• Stored data
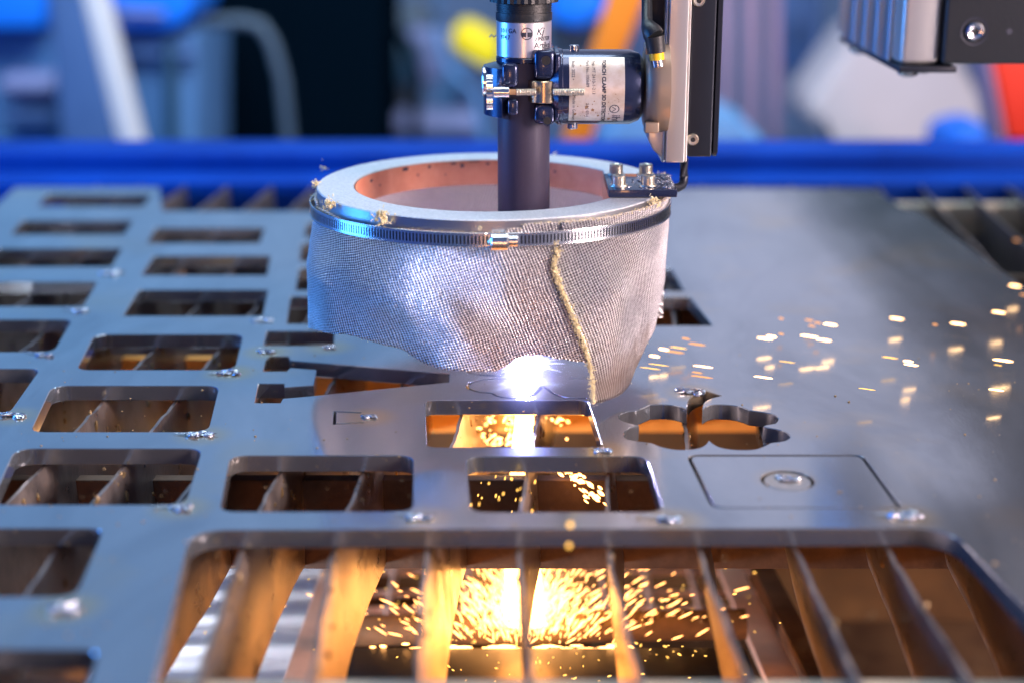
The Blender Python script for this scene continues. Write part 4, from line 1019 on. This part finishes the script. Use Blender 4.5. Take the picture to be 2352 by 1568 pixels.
bgo('grey_duct', [(1020, 170), (1150, 130), (1150, 230), (1060, 330), (960, 330)], 4.2, .2, 'sky', 'pale blurred hose coil behind the torch, below the yellow part', 'duct', .02)
bgo('dark_duct', [(885, 20), (960, 0), (1000, 60), (960, 130), (900, 110)], 4.6, .2, 'dgrey', 'dark blurred lump right of the black cabinet', 'duct', .02)
bgo('yellow_box', [(1042, 62), (1075, 48), (1150, 92), (1150, 158), (1105, 160), (1030, 110)], 3.9, .15, 'yellow', 'bright yellow blurred block left of the torch sleeve', 'block', .02)
bgo('azure_cabinet', [(1262, -60), (1400, -60), (1395, 30), (1330, 70), (1262, 50)], 4.0, .2, 'azure', 'blue blurred cabinet right of the torch top', 'panel', .02)
bgo('dark_cabinet', [(1262, 56), (1400, 40), (1380, 130), (1262, 135)], 4.1, .2, 'dgrey', 'dark grey blurred panel right of the printed sleeve', 'panel', .02)
bgo('orange_strut', [(1425, -80), (1513, -80), (1348, 348), (1289, 340)], 2.3, .05, 'orange', 'vivid orange blurred strut slanting behind the torch clamp', 'strut', .006)
bgo('blue_housing', [(1375, 330), (1430, 245), (1560, 225), (1700, 290), (1760, 318), (1800, 500), (1375, 500)], 2.5, .3, 'azure' if 0 else 'sky', 'blurred blue housing behind the aluminium column', 'housing', .02)
for i, (u0, u1) in enumerate(((1655, 1682), (1712, 1742), (1768, 1794))):
    bgo('hanging_strip', [(u0, -100), (u1, -100), (u1, 322), (u0, 326)], 3.4, .03, 'pink', ordn[i]+' pinkish blurred hanging strip right of the black column cover', 'hanging strip', .005)
bgo('cream_sack', [(1975, 60), (2090, 60), (2200, 120), (2262, 230), (2290, 330), (2290, 520), (2090, 500), (1960, 330), (1860, 292), (1850, 240)], 3.2, .25, 'cream', 'cream blurred sack-like sheet under the gantry arm', 'sheet', .03)
for i, (u, v, w2, h2, Y, m_, nm, lb) in enumerate([(905, 230, 60, 90, 4.4, 'dgrey', 'toolbox', 'dark blurred toolbox low right of the black cabinet'), (985, 130, 50, 60, 4.3, 'lav', 'junction_box', 'pale blurred junction box above the toolbox'),
        (1085, 250, 40, 90, 4.1, 'slab', 'motor', 'blue-grey blurred motor left of the torch clamp'), (920, 150, 40, 50, 4.0, 'teal', 'motor', 'teal blurred motor between black cabinet and yellow block'), (1000, 290, 110, 24, 3.9, 'lav', 'pallet', 'pale blurred pallet low left of the torch'),
        (1555, 120, 30, 90, 4.2, 'dgrey', 'gas_bottle', 'dark blurred gas bottle behind the aluminium column'), (1840, 60, 50, 110, 4.4, 'slab', 'locker', 'blue-grey blurred locker left of the gantry arm'), (60, 200, 70, 26, 3.4, 'lav', 'drawer', 'pale blurred drawer front on the left cabinet'), (60, 270, 70, 14, 3.4, 'slab', 'drawer', 'dark blurred drawer gap low on the left cabinet')]):
    bgo(nm, [(u-w2, v-h2), (u+w2, v-h2*.9), (u+w2*1.05, v+h2), (u-w2*.95, v+h2)], Y, .15, m_, lb, nm.replace('_', ' '), .02)
for i, (pts_, r_, m_, lb) in enumerate([([(890, 60), (930, 90), (960, 180), (950, 300), (985, 420)], .012, 'black', 'black blurred hose hanging right of the black cabinet'), ([(1010, -20), (1000, 60), (1030, 160), (1090, 210), (1110, 330)], .010, 'sky', 'pale blue blurred hose curling below the yellow block'),
        ([(1400, -40), (1390, 80), (1405, 200), (1385, 330)], .012, 'teal', 'teal blurred hose beside the orange strut'), ([(1850, -60), (1830, 100), (1850, 220), (1835, 360)], .012, 'slab', 'blue-grey blurred hose left of the cream sheet')]):
    tag(tube('hanging_hose', [P(u, v, 3.7) for u, v in pts_], r_, B[m_]), lb, 'hose')
rp = bgo('red_panel', [(2262, 60), (2560, 60), (2560, 322), (2318, 322)], 2.2, .08, 'red', 'vivid red blurred panel at the right edge', 'panel', .006)
bgo('pale_trim', [(2250, 60), (2262, 60), (2314, 334), (2300, 334)], 2.2, .08, 'pink', 'thin pale blurred trim along the left edge of the red panel', 'trim', .003)
bgo('black_strip', [(2312, 326), (2560, 326), (2560, 345), (2318, 345)], 2.2, .09, 'black', 'black blurred strip under the red panel', 'strip', .003)
bgo('azure_block', [(2190, 322), (2240, 300), (2306, 300), (2318, 500), (2190, 500)], 2.6, .2, 'blueb', 'small blue blurred block left of the red panel foot', 'block', .02)
bgo('dim_cover', [(1480, -100), (1640, -100), (1640, 230), (1480, 240)], 4.4, .2, 'lav', 'lavender blurred cover behind the aluminium column', 'cover', .02)

me = bpy.data.meshes.new('mirror_shape_mesh'); bm = bmesh.new()
hp_ = [(.56, .30), (2.4, .30), (2.4, 1.6), (1.45, 1.6), (.93, .78)]  # unseen dark shape added so the plate mirrors a darker band
a = [bm.verts.new((x, 3.0, z)) for x, z in hp_]; b = [bm.verts.new((x, 3.6, z)) for x, z in hp_]
bm.faces.new(a); bm.faces.new(b[::-1])
for i in range(5): bm.faces.new((a[i], b[i], b[(i+1) % 5], a[(i+1) % 5]))
tag(bm_obj('mirror_dark_shape', bm, B['black']), 'unseen dark hood shape added to mirror as the grey band on the right of the plate', 'hood')
# cycles
try:
    S.cycles.volume_step_rate = 1.0
except Exception: pass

• Do this
Copy the material above exactly and drop the pictures.

• Full answer
The Blender Python script for this scene continues. Write part 4, from line 1019 on. This part finishes the script. Use Blender 4.5. Take the picture to be 2352 by 1568 pixels.
bgo('grey_duct', [(1020, 170), (1150, 130), (1150, 230), (1060, 330), (960, 330)], 4.2, .2, 'sky', 'pale blurred hose coil behind the torch, below the yellow part', 'duct', .02)
bgo('dark_duct', [(885, 20), (960, 0), (1000, 60), (960, 130), (900, 110)], 4.6, .2, 'dgrey', 'dark blurred lump right of the black cabinet', 'duct', .02)
bgo('yellow_box', [(1042, 62), (1075, 48), (1150, 92), (1150, 158), (1105, 160), (1030, 110)], 3.9, .15, 'yellow', 'bright yellow blurred block left of the torch sleeve', 'block', .02)
bgo('azure_cabinet', [(1262, -60), (1400, -60), (1395, 30), (1330, 70), (1262, 50)], 4.0, .2, 'azure', 'blue blurred cabinet right of the torch top', 'panel', .02)
bgo('dark_cabinet', [(1262, 56), (1400, 40), (1380, 130), (1262, 135)], 4.1, .2, 'dgrey', 'dark grey blurred panel right of the printed sleeve', 'panel', .02)
bgo('orange_strut', [(1425, -80), (1513, -80), (1348, 348), (1289, 340)], 2.3, .05, 'orange', 'vivid orange blurred strut slanting behind the torch clamp', 'strut', .006)
bgo('blue_housing', [(1375, 330), (1430, 245), (1560, 225), (1700, 290), (1760, 318), (1800, 500), (1375, 500)], 2.5, .3, 'azure' if 0 else 'sky', 'blurred blue housing behind the aluminium column', 'housing', .02)
for i, (u0, u1) in enumerate(((1655, 1682), (1712, 1742), (1768, 1794))):
    bgo('hanging_strip', [(u0, -100), (u1, -100), (u1, 322), (u0, 326)], 3.4, .03, 'pink', ordn[i]+' pinkish blurred hanging strip right of the black column cover', 'hanging strip', .005)
bgo('cream_sack', [(1975, 60), (2090, 60), (2200, 120), (2262, 230), (2290, 330), (2290, 520), (2090, 500), (1960, 330), (1860, 292), (1850, 240)], 3.2, .25, 'cream', 'cream blurred sack-like sheet under the gantry arm', 'sheet', .03)
for i, (u, v, w2, h2, Y, m_, nm, lb) in enumerate([(905, 230, 60, 90, 4.4, 'dgrey', 'toolbox', 'dark blurred toolbox low right of the black cabinet'), (985, 130, 50, 60, 4.3, 'lav', 'junction_box', 'pale blurred junction box above the toolbox'),
        (1085, 250, 40, 90, 4.1, 'slab', 'motor', 'blue-grey blurred motor left of the torch clamp'), (920, 150, 40, 50, 4.0, 'teal', 'motor', 'teal blurred motor between black cabinet and yellow block'), (1000, 290, 110, 24, 3.9, 'lav', 'pallet', 'pale blurred pallet low left of the torch'),
        (1555, 120, 30, 90, 4.2, 'dgrey', 'gas_bottle', 'dark blurred gas bottle behind the aluminium column'), (1840, 60, 50, 110, 4.4, 'slab', 'locker', 'blue-grey blurred locker left of the gantry arm'), (60, 200, 70, 26, 3.4, 'lav', 'drawer', 'pale blurred drawer front on the left cabinet'), (60, 270, 70, 14, 3.4, 'slab', 'drawer', 'dark blurred drawer gap low on the left cabinet')]):
    bgo(nm, [(u-w2, v-h2), (u+w2, v-h2*.9), (u+w2*1.05, v+h2), (u-w2*.95, v+h2)], Y, .15, m_, lb, nm.replace('_', ' '), .02)
for i, (pts_, r_, m_, lb) in enumerate([([(890, 60), (930, 90), (960, 180), (950, 300), (985, 420)], .012, 'black', 'black blurred hose hanging right of the black cabinet'), ([(1010, -20), (1000, 60), (1030, 160), (1090, 210), (1110, 330)], .010, 'sky', 'pale blue blurred hose curling below the yellow block'),
        ([(1400, -40), (1390, 80), (1405, 200), (1385, 330)], .012, 'teal', 'teal blurred hose beside the orange strut'), ([(1850, -60), (1830, 100), (1850, 220), (1835, 360)], .012, 'slab', 'blue-grey blurred hose left of the cream sheet')]):
    tag(tube('hanging_hose', [P(u, v, 3.7) for u, v in pts_], r_, B[m_]), lb, 'hose')
rp = bgo('red_panel', [(2262, 60), (2560, 60), (2560, 322), (2318, 322)], 2.2, .08, 'red', 'vivid red blurred panel at the right edge', 'panel', .006)
bgo('pale_trim', [(2250, 60), (2262, 60), (2314, 334), (2300, 334)], 2.2, .08, 'pink', 'thin pale blurred trim along the left edge of the red panel', 'trim', .003)
bgo('black_strip', [(2312, 326), (2560, 326), (2560, 345), (2318, 345)], 2.2, .09, 'black', 'black blurred strip under the red panel', 'strip', .003)
bgo('azure_block', [(2190, 322), (2240, 300), (2306, 300), (2318, 500), (2190, 500)], 2.6, .2, 'blueb', 'small blue blurred block left of the red panel foot', 'block', .02)
bgo('dim_cover', [(1480, -100), (1640, -100), (1640, 230), (1480, 240)], 4.4, .2, 'lav', 'lavender blurred cover behind the aluminium column', 'cover', .02)

me = bpy.data.meshes.new('mirror_shape_mesh'); bm = bmesh.new()
hp_ = [(.56, .30), (2.4, .30), (2.4, 1.6), (1.45, 1.6), (.93, .78)]  # unseen dark shape added so the plate mirrors a darker band
a = [bm.verts.new((x, 3.0, z)) for x, z in hp_]; b = [bm.verts.new((x, 3.6, z)) for x, z in hp_]
bm.faces.new(a); bm.faces.new(b[::-1])
for i in range(5): bm.faces.new((a[i], b[i], b[(i+1) % 5], a[(i+1) % 5]))
tag(bm_obj('mirror_dark_shape', bm, B['black']), 'unseen dark hood shape added to mirror as the grey band on the right of the plate', 'hood')
# cycles
try:
    S.cycles.volume_step_rate = 1.0
except Exception: pass